General Motors India Sees Nowhere to Go But Up

Even as its share of the Indian market continues its steady shrinkage, the automaker appears to be suffering from no shortage of optimism.

Sudhakar Shah, Correspondent

April 17, 2017

3 Min Read
Beat 5door hatchback among GM Indiarsquos most popular offerings
Beat 5-door hatchback among GM India’s most popular offerings.

MUMBAI – General Motors India remains a minor player in the local market and has yet to fulfill its parent company’s vision for it as a production hub both for domestic models and exports to developing markets.

But even as its share of the Indian market continues to shrink, the automaker appears to be suffering from no shortage of optimism. Its penetration of is below 1% in India, but by 2020 it hopes to double that figure.

GMI is adopting a new platform called GEM (Global Emerging Markets) for vehicles it plans to sell locally and in Southeast Asia and Latin America. Overseas sales totaled 37,082 in the 2015-16 fiscal year, the automaker’s first full year as an exporter, and were up 75%, to 64,823, in the first 11 months of the current fiscal year.

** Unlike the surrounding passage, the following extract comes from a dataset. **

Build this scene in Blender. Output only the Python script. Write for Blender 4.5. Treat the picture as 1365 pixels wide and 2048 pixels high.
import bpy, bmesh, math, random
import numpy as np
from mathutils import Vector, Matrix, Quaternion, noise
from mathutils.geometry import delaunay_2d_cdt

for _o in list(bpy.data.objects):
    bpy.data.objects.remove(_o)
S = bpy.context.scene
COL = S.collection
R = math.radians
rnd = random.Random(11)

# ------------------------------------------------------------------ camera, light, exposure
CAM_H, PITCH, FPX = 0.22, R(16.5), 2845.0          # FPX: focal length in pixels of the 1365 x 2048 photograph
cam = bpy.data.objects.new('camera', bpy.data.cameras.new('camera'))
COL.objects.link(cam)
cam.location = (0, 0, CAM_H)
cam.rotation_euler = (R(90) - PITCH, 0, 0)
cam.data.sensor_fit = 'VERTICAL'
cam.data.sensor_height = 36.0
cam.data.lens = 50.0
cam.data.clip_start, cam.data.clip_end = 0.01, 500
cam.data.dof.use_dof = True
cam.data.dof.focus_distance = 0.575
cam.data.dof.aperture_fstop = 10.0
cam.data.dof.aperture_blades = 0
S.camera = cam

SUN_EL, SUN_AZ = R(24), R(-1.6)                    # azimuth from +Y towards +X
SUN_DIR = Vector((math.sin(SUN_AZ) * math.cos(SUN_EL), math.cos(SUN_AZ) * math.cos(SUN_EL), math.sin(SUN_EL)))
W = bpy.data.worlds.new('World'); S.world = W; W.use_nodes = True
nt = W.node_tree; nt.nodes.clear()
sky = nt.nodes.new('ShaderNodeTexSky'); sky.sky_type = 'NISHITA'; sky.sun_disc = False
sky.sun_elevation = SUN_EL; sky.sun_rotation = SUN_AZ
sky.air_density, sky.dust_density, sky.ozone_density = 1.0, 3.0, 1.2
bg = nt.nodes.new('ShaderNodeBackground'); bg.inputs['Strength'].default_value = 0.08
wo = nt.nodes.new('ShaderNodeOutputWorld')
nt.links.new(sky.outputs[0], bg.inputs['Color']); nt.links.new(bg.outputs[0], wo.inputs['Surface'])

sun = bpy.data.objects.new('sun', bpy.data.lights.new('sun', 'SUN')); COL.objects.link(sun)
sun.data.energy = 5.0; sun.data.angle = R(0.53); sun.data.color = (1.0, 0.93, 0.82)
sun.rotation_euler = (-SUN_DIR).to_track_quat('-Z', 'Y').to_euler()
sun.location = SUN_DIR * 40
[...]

Earlier this month, GM India sold one of its two Indian plants, at Halol in Gujarat state, to Chinese automaker SAIC, a minority stakeholder. GM India’s total capacity is 287,000 vehicles and 160,000 engines, but its current output is less than 10%.

The automaker’s goal is to initially invest Rs800 billion ($12.2 billion) in the Talegaon facility, raise its annual capacity from 160,000 cars and 140,000 engines to 300,000 cars and 300,000 engines, then eventually increase its investment. Money from the sale of Halol is earmarked for investment at Talegaon, where GM India in March approved a new wage agreement increasing employee salaries Rs22,000 ($340) a month to 2020.

The automaker had kept the Halol factory open under pressure from workers and Gujarat state, which had provided GMI with Rs8 billion ($123 million) in incentives. Of Halol’s 1,100 employees, 350 were transferred to Maharashtra, 100 accepted buyouts and 650 did not. That dispute dragged on until GMI was able to sell the Halol facility to SAIC.

GMI’s fortunes peaked in 2010, some 14 years after it entered the Indian market, when light-vehicle sales jumped 60% from prior-year to 110,361, good for a 4% market share. Car sales steadily declined afterward (down 30.1% in 2016, according to WardsAuto data). Light-truck sales jumped 31.9% in 2013 but have fallen every year since.

Falling sales have been only a part of GMI’s woes since the turn of the century. Its JV with Hindustan Motors to produce Opel cars was dissolved after five years and it began focusing on building Chevrolet models in 2003.

The automaker in 2013 had to recall 114,000 cars with incorrect emissions-compliance certificates and in 2015 recalled 155,000 cars with defective keyholes. Those costs, coupled with sinking sales and other factors, added up to losses of $615 million that threaten its capitalization of $770 million.

GMI and GM’s other global affiliates watched anxiously as the parent company spiral downward into a brief bankruptcy and a government bailout in the late 2000s. By 2010, GM had become stable enough that Stefan Jacoby, chief of international operations, visited India and decided the country’s low labor costs would be an advantage as GM sought to penetrate emerging markets.

It took several years for GMI to establish itself as a low-cost producer, but after a 2015 visit by Jacoby and CEO Mary Barra, new plans were made to increase local investment, raise the domestic-sales target and focus more sharply on exports.

Plans call for GM Korea to produce vehicles for export to mature and developed markets and have GMI supply emerging markets in Southeast Asia, and South America, as well as Africa and the Middle East.